Do you accept payments in a currency of a country from the EU?

There is a lot of confusion among Australian organisations over the scope and extent of their compliance with the new data protection laws introduced by the European Union.

Questions that we have been asked include:

  • Does it affect our organisation?
  • If so, does it affect our entire organisation’s operations?
  • What are the consequences of non-compliance?
  • What practical things can we do to comply?

In my first post for 2017, one of the largest trends I called out was the need for organisations to establish Data Protection Programs. In the Asia-Pacific, there are many drivers for this, including now the extraterritorial scope of  the new European Union General Data Protection Regulation (EU GDPR).

Why organisations in Australia should care.

Organisations in Australia have recently undergone changes to comply with the Australian Privacy Principles and/or Privacy (Credit Reporting) Code introduced in 2014.  In Australia, a breach of the Principles could result in:

  • A fine of up to $1.8 million
  • An enforceable undertaking
  • Investigation by the Office of the Australian Information Commissioner (OAIC)
  • Paying damages to an individual.

Non-compliance with the EU GDPR could have a far greater impact, resulting in:

  • A fine of up to €20 million or 4% of global turnover, whichever is greater
  • Banning cross-border transfers
  • Banning processing activities
  • Being subjected to investigatory audits including access to premises and data
  • Warnings or reprimands
  • Liability for damages.

Non-compliance with the EU GDPR could also impact an organisation’s local and global reputation.

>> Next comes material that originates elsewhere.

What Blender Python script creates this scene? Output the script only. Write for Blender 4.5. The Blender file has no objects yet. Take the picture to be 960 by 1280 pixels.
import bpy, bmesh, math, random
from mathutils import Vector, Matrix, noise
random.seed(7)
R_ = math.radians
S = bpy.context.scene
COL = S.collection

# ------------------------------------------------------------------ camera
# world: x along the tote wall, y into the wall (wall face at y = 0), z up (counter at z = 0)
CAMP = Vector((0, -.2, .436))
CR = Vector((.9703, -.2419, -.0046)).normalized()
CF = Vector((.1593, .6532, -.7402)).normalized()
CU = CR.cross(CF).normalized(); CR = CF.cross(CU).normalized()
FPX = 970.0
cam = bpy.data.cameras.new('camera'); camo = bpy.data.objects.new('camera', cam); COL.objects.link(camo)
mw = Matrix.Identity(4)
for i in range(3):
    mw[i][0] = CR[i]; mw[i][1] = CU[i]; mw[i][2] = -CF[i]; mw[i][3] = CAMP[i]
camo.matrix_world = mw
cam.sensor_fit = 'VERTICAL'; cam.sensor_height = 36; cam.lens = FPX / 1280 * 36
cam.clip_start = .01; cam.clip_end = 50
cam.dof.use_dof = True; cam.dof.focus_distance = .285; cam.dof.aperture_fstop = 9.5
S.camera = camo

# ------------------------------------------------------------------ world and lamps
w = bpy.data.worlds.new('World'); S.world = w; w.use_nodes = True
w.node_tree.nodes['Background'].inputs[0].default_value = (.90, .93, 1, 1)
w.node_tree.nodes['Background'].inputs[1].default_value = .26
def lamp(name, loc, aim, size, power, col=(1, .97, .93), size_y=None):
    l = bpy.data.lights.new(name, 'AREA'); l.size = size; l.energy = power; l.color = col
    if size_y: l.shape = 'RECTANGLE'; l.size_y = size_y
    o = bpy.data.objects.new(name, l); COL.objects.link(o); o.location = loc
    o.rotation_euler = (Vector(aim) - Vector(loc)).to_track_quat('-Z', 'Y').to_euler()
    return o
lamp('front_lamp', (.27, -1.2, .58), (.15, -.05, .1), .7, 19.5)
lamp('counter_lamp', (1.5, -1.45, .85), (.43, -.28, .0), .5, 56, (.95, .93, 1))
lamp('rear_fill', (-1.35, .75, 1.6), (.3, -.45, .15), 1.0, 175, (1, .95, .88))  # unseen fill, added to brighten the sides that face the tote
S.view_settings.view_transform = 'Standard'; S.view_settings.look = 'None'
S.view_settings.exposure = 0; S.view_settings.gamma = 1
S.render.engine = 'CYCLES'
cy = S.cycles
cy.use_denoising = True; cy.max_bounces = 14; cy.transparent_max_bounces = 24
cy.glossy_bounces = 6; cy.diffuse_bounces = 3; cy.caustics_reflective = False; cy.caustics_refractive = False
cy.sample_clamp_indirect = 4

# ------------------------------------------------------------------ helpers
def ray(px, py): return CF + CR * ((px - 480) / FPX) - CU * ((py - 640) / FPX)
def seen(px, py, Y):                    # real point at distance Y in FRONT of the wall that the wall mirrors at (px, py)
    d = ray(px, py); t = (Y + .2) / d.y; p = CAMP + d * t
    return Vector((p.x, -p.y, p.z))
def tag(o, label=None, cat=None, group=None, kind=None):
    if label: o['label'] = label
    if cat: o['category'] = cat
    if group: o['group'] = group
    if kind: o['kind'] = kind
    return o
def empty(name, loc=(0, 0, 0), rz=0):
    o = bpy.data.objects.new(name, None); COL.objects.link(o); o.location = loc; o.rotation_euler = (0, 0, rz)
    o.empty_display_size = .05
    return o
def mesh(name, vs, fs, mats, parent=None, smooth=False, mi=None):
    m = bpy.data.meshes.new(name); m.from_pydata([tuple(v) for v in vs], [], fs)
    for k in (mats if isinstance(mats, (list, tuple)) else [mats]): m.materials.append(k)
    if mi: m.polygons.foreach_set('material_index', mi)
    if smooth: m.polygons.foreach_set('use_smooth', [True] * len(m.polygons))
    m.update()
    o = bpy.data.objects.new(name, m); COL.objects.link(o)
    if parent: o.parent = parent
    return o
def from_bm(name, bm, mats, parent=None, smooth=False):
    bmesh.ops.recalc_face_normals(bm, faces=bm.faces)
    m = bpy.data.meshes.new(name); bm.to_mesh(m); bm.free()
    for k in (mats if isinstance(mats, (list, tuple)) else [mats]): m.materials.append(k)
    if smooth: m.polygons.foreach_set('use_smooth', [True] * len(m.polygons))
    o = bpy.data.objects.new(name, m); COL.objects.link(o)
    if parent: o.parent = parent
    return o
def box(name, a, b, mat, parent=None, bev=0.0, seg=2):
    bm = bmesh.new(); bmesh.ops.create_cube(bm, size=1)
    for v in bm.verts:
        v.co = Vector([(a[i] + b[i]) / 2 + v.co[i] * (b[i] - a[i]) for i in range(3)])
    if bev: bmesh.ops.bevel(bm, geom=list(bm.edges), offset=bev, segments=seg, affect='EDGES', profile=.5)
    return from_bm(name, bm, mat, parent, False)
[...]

EU Customers will expect a new standard of data protection, and organisations should seek to comply with the new laws to meet these expectations.

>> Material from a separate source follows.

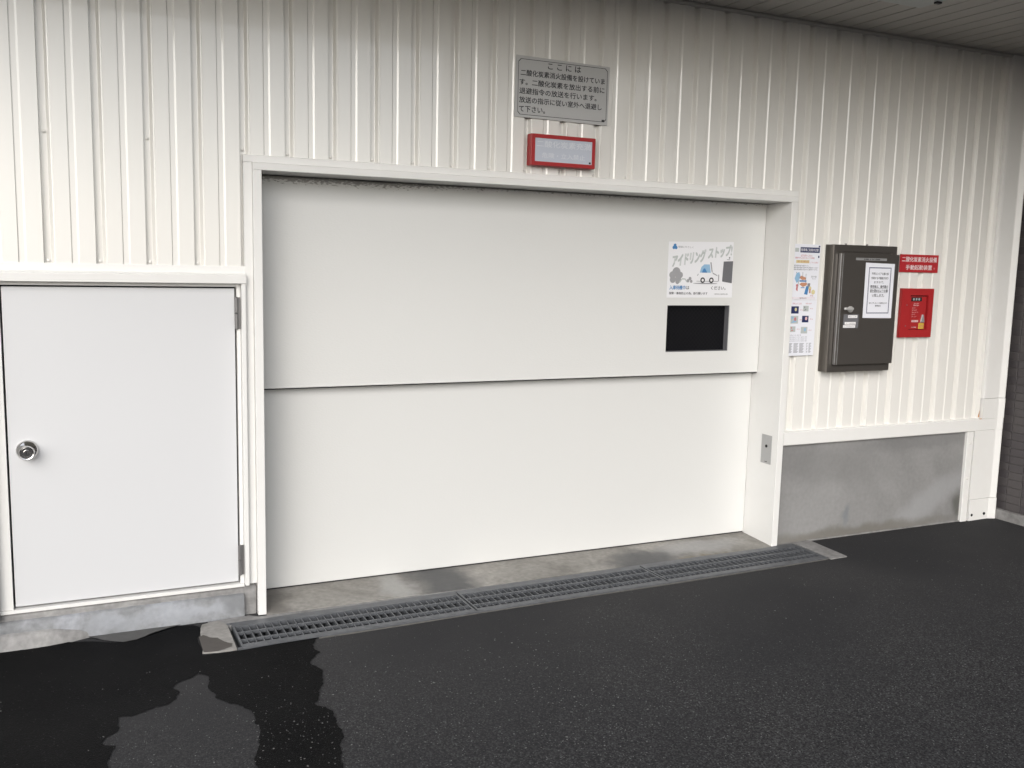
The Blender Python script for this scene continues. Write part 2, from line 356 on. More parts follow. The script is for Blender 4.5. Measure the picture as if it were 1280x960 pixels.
def flat(name, polys, y, m, parent):
    vs = []; fs = []
    for i_, p in enumerate(polys):
        s = len(vs); vs += [(q[0], y - i_ * .00003, q[1]) for q in p]; fs.append(tuple(range(s, s + len(p))))
    me = mesh(name, vs, fs); bm = bmesh.new(); bm.from_mesh(me); bm.normal_update()
    for f in bm.faces:
        if f.normal.y > 0: f.normal_flip()
    bm.to_mesh(me); bm.free()
    return link(name, me, m, parent)
def rect(x0, x1, z0, z1): return [(x0, z0), (x1, z0), (x1, z1), (x0, z1)]
def disc(cx, cz, rx, rz=None, k=20): return [(cx + rx * math.cos(2 * math.pi * i / k), cz + (rz or rx) * math.sin(2 * math.pi * i / k)) for i in range(k)]
def ring(x0, x1, z0, z1, t): return [rect(x0, x1, z0, z0 + t), rect(x0, x1, z1 - t, z1), rect(x0, x0 + t, z0 + t, z1 - t), rect(x1 - t, x1, z0 + t, z1 - t)]

def tube_frame(nm, x0, x1, z0, z1, t, y0, y1, m, parent):
    me = boxmesh(nm, [(x0, x1, y0, y1, z0, z0 + t), (x0, x1, y0, y1, z1 - t, z1), (x0, x0 + t, y0, y1, z0 + t, z1 - t), (x1 - t, x1, y0, y1, z0 + t, z1 - t)])
    return link(nm, me, m, parent)

# ------------------------------------------------------------ ground
def fract(pts, amp, depth=5, seed=1):
    rnd = random.Random(seed); out = []
    for i in range(len(pts) - 1):
        seg = [Vector(pts[i]), Vector(pts[i + 1])]
        a = amp * min(1, (seg[1] - seg[0]).length / .15)
        for _ in range(depth):
            ns = [seg[0]]
            for p, q in zip(seg, seg[1:]):
                dv = q - p; nrm = Vector((-dv.y, dv.x)).normalized() if dv.length > 1e-6 else Vector((0, 0))
                ns += [(p + q) / 2 + nrm * rnd.uniform(-a, a), q]
            seg = ns; a *= .55
        out += seg[:-1]
    return out
def sheet(name, pts, z, m):
    me = bpy.data.meshes.new(name); bm = bmesh.new()
    vs = [bm.verts.new((p[0], p[1], z)) for p in pts]
    bm.faces.new(vs); bmesh.ops.triangulate(bm, faces=bm.faces[:], ngon_method='EAR_CLIP')
    for f in bm.faces:
        f.normal_update()
        if f.normal.z < 0: f.normal_flip()
    bm.to_mesh(me); bm.free()
    return link(name, me, m)
ang = R(1.2)
def rot(x, y, x0=.94, y0=-.357):
    dx, dy = x - x0, y - y0
    return (x0 + dx * math.cos(ang) - dy * math.sin(ang), y0 + dx * math.sin(ang) + dy * math.cos(ang))
# the drain trench is cut out of the ground
hole = [rot(.928, -.3665), rot(3.986, -.3665), rot(3.986, -.086), rot(.928, -.086)]
vs = [(-300, -400, 0), (300, -400, 0), (300, 200, 0), (-300, 200, 0)] + [(p[0], p[1], 0) for p in hole]
fs = [(i, (i + 1) % 4, 4 + (i + 1) % 4, 4 + i) for i in range(4)]
struct(link('ground', mesh('ground', vs, fs), M['asphalt']))
TR = (.930, 4.0); T0, T1 = -.365, -.01
struct(box('trench', (TR[0] - .05, TR[1] + .05, T0 - .05, T1 + .05, -.19, -.14), M['pitch']))
k4 = [(.918, .928, -.377, -.076), (3.986, 3.996, -.377, -.076), (.928, 3.986, -.3765, -.3665), (.928, 3.986, -.086, -.076)]
tp = boxmesh('trench_wall', [(a, b_, c, d_, -.14, -.003) for a, b_, c, d_ in k4])
tp.transform(Matrix.Translation((.94, -.357, 0)) @ Matrix.Rotation(ang, 4, 'Z') @ Matrix.Translation((-.94, .357, 0)))
struct(link('trench_wall', tp, M['pitch']))

wetpts = fract([(1.30, -.335), (1.235, -.37), (1.21, -.42), (1.225, -.50), (1.165, -.60), (1.185, -.70), (1.155, -.80), (1.105, -.92), (1.15, -1.0),
                (1.14, -1.09), (1.115, -1.24), (1.08, -1.40), (1.12, -1.7), (1.02, -2.0), (.75, -2.1), (.70, -1.75), (.84, -1.5), (.855, -1.25), (.90, -1.05), (.90, -.905),
                (.865, -.83), (.80, -.755), (.785, -.66), (.80, -.57), (.765, -.53), (.70, -.575), (.67, -.615), (.69, -.66), (.65, -.735), (.57, -.765), (.485, -.775),
                (.49, -.85), (.435, -.935), (.475, -.97), (.45, -1.09), (.38, -1.35), (.30, -1.8), (-.2, -2.4), (-.9, -2.5), (-1.6, -1.9), (-2.2, -.9)], .018, 5, 5)
wetpts += [(-2.2, -.9)]
wetpts += fract([(-2.2, -.03), (-1.0, -.03), (0, -.03), (.30, -.035), (.42, -.075), (.50, -.12), (.555, -.115), (.63, -.06), (.72, -.03), (.80, -.045), (.835, -.09), (.80, -.20), (.80, -.37)], .005, 4, 9)
wetpts += [(.80, -.37), (.945, -.375), (1.1, -.362), (1.2, -.352)]
struct(sheet('wet_patch', wetpts, .003, M['wet']))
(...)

What is applicable to organisations in Australia?

These tough new EU GDPR data protection laws will be effective in May 2018 and will include organisations outside the EU, such as Australia, which:

  • Offer goods and services in the EU
  • Offer goods and services to EU data subjects
  • Monitor the behaviour of EU data subjects

Australian organisations with a presence in the EU that have any of the above criteria will need to comply with the EU GDPR. For organisations that do not have a clear presence in the EU, there are other ways to indicate that it is offering services to EU customers, and therefore need to comply with the EU GDPR. These could include:

  • Your website offers a translation in an EU language
  • You accept payments in a currency of a country from the EU
  • Your website does not have a domain
  • You host/process data on behalf of an organisation based in the EU or an Australian organisations offering goods or services to EU data subjects.

It is important to note that there are scenarios with grey areas including how penalties will be enforced where organisations in Australia do not have a main establishment in the EU. However, it must be understood that under the EU GDPR, an individual has rights to information (to be covered in a subsequent post) that an Australian organisation may be asked to comply with. Many organisations will not know how many of their customers are EU data subjects, posing a further challenge when assessing risk exposure.

Where do we start?

For our clients in Australia, it is important to adopt a pragmatic approach to ensure compliance with the EU GDPR. You might, however, consider complying with the EU GDPR requirements when conducting all your activities to streamline your protocols and standards, and business processes, and avoid the risk of not complying with the EU GDPR.

The following five steps can start to build your roadmap to compliance with the EU GDPR:

  1. Identify your organisation’s products/services/ data processing activities, if any, that require compliance with the EU GDPR: conduct an audit of the products/services/data processing activities that have, or may have, exposure to EU customers. You may also consider identifying and assessing key risk factors to further identify risk exposure and prioritising work efforts.
  2. Determine which country would be considered your lead data protection authority: Get in touch with them and research the Regulator’s expectations. This will also be your key point of contact for complaints, disputes and any other matters. If you do operate in more than one country in the EU, the law does not preclude from other country’s data protection regulators contacting you directly.
  3. Conduct a data protection gap analysis of the products/services/data processing activities identified in Step 1: with the EU GDPR; and any other EU countries’ laws that you may have a large exposure to that could pose a large non-compliance risk. You might develop a privacy matrix, to be updated in the long term, which can be used as a quick reference to identify risk exposure. You may decide to take this further and calculate a risk exposure score for new/existing activities.
  4. Based on the risks identified in the gap analysis, create or update your Data Protection Program, including developing an EU GDPR Roadmap. You may find that you are already complying with many of the principles under the EU GDPR.
  5. You should then identify effective resources to implement the Roadmap. Most Data Protection Programs will contain a number of streams of work and may require new technology and culture change to ensure scalable compliance. For example, consider sourcing tools to streamline pseudonymisation, a new requirement under the EU GDPR, which involves inserting artificial identifiers (or pseudonyms) into personally identifiable information to avoid linkage, without information that is held separately. There are streams on your roadmap which we would recommend your organisation is involved in rather than external resources as longer term, operationally, you may choose not to manage all of these risk externally.